=== Problem requirements ===
Search the data below for the string "pixels". Extract every line that contains it.
━━━━
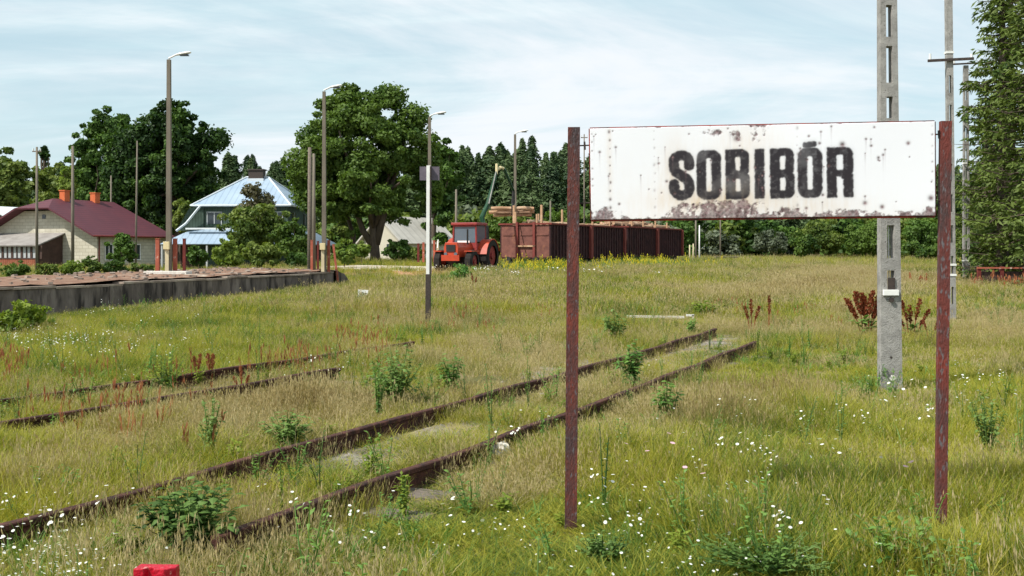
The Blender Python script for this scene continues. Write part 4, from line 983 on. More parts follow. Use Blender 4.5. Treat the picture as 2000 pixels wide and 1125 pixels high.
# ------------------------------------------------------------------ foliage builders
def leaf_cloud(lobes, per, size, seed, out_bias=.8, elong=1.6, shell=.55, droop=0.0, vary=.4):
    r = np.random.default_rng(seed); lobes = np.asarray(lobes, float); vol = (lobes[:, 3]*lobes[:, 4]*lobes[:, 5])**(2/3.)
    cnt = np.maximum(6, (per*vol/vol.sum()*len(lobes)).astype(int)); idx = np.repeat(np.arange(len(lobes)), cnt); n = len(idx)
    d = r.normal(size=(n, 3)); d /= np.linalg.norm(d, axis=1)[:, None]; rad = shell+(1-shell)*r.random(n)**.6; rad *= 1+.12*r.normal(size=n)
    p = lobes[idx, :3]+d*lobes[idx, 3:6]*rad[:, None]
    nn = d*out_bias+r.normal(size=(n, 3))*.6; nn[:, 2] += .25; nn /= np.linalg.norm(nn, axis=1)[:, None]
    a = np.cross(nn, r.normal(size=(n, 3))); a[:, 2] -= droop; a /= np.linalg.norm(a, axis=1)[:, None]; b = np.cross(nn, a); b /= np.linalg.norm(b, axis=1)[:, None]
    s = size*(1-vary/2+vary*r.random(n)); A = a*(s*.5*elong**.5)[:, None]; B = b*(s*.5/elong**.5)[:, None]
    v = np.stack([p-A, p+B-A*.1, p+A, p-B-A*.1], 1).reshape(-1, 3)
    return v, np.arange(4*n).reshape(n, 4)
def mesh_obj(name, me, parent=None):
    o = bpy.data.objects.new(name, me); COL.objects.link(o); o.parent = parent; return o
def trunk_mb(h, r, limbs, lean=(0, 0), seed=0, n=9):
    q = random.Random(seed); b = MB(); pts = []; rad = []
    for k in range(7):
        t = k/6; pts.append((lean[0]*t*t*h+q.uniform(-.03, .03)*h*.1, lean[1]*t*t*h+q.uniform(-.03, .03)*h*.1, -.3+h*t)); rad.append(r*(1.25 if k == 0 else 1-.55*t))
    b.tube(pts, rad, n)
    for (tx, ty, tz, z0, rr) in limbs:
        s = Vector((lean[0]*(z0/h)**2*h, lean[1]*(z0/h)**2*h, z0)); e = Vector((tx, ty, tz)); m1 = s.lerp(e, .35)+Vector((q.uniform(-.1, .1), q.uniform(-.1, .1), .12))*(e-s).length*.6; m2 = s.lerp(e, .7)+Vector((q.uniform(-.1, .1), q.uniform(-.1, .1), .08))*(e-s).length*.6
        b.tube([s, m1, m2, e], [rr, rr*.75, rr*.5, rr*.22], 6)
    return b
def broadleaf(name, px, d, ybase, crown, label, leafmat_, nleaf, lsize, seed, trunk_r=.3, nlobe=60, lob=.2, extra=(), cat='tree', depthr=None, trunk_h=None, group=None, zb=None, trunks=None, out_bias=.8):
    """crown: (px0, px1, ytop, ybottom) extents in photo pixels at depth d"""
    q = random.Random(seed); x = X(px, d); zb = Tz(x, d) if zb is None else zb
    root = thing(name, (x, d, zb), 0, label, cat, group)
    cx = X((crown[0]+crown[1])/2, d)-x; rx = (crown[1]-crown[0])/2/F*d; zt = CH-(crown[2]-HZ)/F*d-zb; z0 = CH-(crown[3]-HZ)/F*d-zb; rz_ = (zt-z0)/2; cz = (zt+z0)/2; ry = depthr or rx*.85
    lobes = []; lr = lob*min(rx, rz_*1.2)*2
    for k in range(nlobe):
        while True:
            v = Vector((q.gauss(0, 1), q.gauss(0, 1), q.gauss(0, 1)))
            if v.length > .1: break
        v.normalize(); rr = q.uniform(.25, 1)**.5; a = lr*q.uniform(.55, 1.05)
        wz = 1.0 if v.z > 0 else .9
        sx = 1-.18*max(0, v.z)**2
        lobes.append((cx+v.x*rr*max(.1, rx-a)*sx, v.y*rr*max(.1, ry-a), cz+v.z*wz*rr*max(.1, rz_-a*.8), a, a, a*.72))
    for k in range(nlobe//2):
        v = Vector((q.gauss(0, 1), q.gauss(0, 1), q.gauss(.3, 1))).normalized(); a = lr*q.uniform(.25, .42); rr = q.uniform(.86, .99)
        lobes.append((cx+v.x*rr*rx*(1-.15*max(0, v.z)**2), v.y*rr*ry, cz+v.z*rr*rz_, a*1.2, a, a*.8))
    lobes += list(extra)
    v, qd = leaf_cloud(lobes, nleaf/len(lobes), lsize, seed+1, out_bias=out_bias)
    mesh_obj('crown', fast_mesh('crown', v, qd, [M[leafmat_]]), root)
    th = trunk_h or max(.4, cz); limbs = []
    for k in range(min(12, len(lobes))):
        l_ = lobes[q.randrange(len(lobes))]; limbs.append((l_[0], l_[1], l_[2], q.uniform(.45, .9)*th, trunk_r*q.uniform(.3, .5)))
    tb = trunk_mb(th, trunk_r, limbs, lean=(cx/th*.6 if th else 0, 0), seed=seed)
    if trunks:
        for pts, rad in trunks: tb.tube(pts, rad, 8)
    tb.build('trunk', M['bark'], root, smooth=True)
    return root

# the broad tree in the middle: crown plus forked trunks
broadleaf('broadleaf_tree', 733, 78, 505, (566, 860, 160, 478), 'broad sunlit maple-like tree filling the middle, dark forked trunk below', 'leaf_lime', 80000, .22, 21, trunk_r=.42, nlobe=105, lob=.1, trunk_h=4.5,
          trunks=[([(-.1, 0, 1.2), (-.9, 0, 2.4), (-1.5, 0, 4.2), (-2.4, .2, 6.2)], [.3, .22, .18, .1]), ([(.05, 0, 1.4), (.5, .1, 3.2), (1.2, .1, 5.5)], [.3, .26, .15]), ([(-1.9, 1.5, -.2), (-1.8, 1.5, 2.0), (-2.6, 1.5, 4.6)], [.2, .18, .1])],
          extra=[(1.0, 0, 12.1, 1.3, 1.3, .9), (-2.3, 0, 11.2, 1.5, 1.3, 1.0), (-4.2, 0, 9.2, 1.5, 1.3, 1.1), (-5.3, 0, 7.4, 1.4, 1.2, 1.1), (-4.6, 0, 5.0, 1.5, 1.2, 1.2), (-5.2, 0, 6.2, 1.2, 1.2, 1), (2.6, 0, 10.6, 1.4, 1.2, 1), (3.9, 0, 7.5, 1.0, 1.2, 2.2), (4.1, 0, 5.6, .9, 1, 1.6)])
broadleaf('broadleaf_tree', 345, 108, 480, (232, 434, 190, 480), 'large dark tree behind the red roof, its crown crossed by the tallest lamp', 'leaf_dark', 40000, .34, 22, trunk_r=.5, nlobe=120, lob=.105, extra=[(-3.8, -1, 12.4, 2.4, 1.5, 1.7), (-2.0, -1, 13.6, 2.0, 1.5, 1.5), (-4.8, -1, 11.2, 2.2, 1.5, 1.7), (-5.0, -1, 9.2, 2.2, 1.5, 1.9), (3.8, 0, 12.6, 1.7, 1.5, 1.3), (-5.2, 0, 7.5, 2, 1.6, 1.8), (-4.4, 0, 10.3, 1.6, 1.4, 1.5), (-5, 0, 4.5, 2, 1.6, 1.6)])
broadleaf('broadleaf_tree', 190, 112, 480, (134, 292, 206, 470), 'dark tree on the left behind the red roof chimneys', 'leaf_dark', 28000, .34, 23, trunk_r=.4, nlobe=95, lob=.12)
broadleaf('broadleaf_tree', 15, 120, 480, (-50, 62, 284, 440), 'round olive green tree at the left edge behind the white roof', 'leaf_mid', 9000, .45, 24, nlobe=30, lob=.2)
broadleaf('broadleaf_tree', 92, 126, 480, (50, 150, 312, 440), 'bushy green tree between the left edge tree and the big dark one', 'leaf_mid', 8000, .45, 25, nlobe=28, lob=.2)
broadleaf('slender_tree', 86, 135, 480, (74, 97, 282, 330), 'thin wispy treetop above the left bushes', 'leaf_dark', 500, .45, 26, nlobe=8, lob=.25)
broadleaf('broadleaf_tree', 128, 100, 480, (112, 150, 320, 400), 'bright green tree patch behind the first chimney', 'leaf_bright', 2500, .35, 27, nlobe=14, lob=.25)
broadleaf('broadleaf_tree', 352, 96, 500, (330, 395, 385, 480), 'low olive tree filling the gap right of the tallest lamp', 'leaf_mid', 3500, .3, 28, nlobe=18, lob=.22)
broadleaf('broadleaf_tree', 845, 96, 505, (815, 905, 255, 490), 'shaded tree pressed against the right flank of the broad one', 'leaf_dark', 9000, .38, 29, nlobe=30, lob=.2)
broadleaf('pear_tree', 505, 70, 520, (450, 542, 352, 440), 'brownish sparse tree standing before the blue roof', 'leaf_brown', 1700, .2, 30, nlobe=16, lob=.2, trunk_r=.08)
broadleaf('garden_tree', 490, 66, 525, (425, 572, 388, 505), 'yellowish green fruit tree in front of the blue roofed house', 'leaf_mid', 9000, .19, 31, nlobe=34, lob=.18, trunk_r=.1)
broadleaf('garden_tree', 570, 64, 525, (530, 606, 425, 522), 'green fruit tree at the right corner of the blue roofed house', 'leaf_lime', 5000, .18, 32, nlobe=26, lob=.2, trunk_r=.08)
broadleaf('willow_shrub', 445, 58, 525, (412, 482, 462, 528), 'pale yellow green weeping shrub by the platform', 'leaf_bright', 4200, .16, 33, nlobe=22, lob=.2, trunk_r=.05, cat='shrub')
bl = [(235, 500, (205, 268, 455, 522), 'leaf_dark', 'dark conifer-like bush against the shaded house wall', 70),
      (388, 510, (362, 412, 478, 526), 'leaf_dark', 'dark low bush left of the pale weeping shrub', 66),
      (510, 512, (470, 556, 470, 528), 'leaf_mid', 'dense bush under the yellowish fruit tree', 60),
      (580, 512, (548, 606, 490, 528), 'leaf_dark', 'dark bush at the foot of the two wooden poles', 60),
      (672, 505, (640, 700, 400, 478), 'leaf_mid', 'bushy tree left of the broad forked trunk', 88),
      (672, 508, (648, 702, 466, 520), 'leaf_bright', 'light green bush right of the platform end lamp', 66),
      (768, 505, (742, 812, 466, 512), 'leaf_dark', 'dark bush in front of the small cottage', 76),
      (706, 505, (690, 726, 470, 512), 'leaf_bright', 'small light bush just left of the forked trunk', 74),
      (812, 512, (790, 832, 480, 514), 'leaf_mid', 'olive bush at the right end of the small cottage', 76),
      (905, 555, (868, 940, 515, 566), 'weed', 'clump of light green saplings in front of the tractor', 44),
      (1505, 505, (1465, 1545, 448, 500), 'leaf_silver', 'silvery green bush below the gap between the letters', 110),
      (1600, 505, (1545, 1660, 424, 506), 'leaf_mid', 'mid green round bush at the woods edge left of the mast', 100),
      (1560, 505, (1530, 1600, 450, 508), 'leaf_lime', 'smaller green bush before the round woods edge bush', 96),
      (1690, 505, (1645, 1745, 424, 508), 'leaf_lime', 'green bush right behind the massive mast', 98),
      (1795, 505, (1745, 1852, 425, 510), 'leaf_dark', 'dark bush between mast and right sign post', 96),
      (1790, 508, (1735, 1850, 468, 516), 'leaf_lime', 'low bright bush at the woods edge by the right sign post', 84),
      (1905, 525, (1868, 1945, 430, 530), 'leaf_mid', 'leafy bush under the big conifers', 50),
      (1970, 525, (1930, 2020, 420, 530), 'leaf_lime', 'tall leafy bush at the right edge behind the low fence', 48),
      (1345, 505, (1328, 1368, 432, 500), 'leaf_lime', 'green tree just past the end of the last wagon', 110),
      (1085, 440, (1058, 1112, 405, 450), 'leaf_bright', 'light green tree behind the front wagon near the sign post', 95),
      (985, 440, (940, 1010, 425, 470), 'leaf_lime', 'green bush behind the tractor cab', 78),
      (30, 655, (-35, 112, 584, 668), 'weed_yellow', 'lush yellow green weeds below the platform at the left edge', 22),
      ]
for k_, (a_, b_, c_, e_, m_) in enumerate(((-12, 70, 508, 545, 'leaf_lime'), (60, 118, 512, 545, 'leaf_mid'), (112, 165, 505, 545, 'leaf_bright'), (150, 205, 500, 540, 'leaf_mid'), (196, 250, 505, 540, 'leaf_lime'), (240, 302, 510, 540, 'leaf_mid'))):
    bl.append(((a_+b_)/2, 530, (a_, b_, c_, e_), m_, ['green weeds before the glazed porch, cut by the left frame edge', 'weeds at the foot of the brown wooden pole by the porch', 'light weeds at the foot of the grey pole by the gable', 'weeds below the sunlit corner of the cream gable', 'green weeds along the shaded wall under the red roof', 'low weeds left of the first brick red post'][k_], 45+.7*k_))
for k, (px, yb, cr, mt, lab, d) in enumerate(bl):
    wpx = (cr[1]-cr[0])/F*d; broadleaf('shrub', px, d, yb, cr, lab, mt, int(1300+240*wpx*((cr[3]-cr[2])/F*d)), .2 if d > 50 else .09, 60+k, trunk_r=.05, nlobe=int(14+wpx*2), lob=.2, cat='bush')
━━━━
=== Reply ===
The Blender Python script for this scene continues. Write part 4, from line 983 on. More parts follow. Use Blender 4.5. Treat the picture as 2000 pixels wide and 1125 pixels high.
    """crown: (px0, px1, ytop, ybottom) extents in photo pixels at depth d"""